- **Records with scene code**
* start *

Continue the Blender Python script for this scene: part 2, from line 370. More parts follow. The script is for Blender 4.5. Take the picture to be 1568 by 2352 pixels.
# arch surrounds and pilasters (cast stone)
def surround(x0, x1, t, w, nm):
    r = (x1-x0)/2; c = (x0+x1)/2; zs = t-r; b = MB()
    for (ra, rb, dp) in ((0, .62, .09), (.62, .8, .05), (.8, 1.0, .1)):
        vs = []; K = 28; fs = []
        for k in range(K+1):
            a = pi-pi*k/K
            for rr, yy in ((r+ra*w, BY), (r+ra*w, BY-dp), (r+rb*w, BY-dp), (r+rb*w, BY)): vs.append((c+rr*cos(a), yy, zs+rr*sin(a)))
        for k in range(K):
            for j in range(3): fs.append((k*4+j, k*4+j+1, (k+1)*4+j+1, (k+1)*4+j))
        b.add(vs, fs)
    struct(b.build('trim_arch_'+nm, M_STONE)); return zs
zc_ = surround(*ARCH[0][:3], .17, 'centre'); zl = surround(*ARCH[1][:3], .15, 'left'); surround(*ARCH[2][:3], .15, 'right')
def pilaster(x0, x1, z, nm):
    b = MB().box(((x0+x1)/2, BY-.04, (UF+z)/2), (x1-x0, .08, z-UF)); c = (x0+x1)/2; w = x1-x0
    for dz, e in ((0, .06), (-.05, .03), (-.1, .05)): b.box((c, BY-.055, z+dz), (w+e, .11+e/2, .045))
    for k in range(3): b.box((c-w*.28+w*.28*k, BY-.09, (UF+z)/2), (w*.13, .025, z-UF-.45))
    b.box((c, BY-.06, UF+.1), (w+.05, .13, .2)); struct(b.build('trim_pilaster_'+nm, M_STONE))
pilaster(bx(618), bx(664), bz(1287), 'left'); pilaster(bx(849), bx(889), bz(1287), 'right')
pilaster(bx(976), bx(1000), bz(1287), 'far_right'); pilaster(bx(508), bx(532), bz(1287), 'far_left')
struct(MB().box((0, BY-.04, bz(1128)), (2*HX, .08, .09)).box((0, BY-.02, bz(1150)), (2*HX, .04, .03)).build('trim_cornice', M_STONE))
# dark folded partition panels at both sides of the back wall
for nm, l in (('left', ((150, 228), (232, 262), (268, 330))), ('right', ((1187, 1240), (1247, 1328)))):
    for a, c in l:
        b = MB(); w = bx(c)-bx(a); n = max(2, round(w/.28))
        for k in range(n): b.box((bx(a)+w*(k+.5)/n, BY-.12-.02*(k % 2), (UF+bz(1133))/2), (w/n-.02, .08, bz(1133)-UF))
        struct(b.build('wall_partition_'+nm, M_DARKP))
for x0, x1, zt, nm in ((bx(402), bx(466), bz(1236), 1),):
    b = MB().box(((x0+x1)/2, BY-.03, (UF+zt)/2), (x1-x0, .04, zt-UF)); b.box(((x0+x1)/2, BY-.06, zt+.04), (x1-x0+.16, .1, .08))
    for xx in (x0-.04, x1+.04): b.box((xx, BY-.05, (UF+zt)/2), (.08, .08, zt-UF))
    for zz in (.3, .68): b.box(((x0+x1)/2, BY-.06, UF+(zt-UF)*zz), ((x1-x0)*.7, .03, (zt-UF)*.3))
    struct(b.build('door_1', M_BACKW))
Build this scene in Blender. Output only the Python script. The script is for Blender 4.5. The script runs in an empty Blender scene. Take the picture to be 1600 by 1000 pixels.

* end *

- **Task instructions**
Each entry above is to be quoted exactly.

- **Solution for this exercise**
Continue the Blender Python script for this scene: part 2, from line 370. More parts follow. The script is for Blender 4.5. Take the picture to be 1568 by 2352 pixels.
# arch surrounds and pilasters (cast stone)
def surround(x0, x1, t, w, nm):
    r = (x1-x0)/2; c = (x0+x1)/2; zs = t-r; b = MB()
    for (ra, rb, dp) in ((0, .62, .09), (.62, .8, .05), (.8, 1.0, .1)):
        vs = []; K = 28; fs = []
        for k in range(K+1):
            a = pi-pi*k/K
            for rr, yy in ((r+ra*w, BY), (r+ra*w, BY-dp), (r+rb*w, BY-dp), (r+rb*w, BY)): vs.append((c+rr*cos(a), yy, zs+rr*sin(a)))
        for k in range(K):
            for j in range(3): fs.append((k*4+j, k*4+j+1, (k+1)*4+j+1, (k+1)*4+j))
        b.add(vs, fs)
    struct(b.build('trim_arch_'+nm, M_STONE)); return zs
zc_ = surround(*ARCH[0][:3], .17, 'centre'); zl = surround(*ARCH[1][:3], .15, 'left'); surround(*ARCH[2][:3], .15, 'right')
def pilaster(x0, x1, z, nm):
    b = MB().box(((x0+x1)/2, BY-.04, (UF+z)/2), (x1-x0, .08, z-UF)); c = (x0+x1)/2; w = x1-x0
    for dz, e in ((0, .06), (-.05, .03), (-.1, .05)): b.box((c, BY-.055, z+dz), (w+e, .11+e/2, .045))
    for k in range(3): b.box((c-w*.28+w*.28*k, BY-.09, (UF+z)/2), (w*.13, .025, z-UF-.45))
    b.box((c, BY-.06, UF+.1), (w+.05, .13, .2)); struct(b.build('trim_pilaster_'+nm, M_STONE))
pilaster(bx(618), bx(664), bz(1287), 'left'); pilaster(bx(849), bx(889), bz(1287), 'right')
pilaster(bx(976), bx(1000), bz(1287), 'far_right'); pilaster(bx(508), bx(532), bz(1287), 'far_left')
struct(MB().box((0, BY-.04, bz(1128)), (2*HX, .08, .09)).box((0, BY-.02, bz(1150)), (2*HX, .04, .03)).build('trim_cornice', M_STONE))
# dark folded partition panels at both sides of the back wall
for nm, l in (('left', ((150, 228), (232, 262), (268, 330))), ('right', ((1187, 1240), (1247, 1328)))):
    for a, c in l:
        b = MB(); w = bx(c)-bx(a); n = max(2, round(w/.28))
        for k in range(n): b.box((bx(a)+w*(k+.5)/n, BY-.12-.02*(k % 2), (UF+bz(1133))/2), (w/n-.02, .08, bz(1133)-UF))
        struct(b.build('wall_partition_'+nm, M_DARKP))
for x0, x1, zt, nm in ((bx(402), bx(466), bz(1236), 1),):
    b = MB().box(((x0+x1)/2, BY-.03, (UF+zt)/2), (x1-x0, .04, zt-UF)); b.box(((x0+x1)/2, BY-.06, zt+.04), (x1-x0+.16, .1, .08))
    for xx in (x0-.04, x1+.04): b.box((xx, BY-.05, (UF+zt)/2), (.08, .08, zt-UF))
    for zz in (.3, .68): b.box(((x0+x1)/2, BY-.06, UF+(zt-UF)*zz), ((x1-x0)*.7, .03, (zt-UF)*.3))
    struct(b.build('door_1', M_BACKW))
Build this scene in Blender. Output only the Python script. The script is for Blender 4.5. The script runs in an empty Blender scene. Take the picture to be 1600 by 1000 pixels.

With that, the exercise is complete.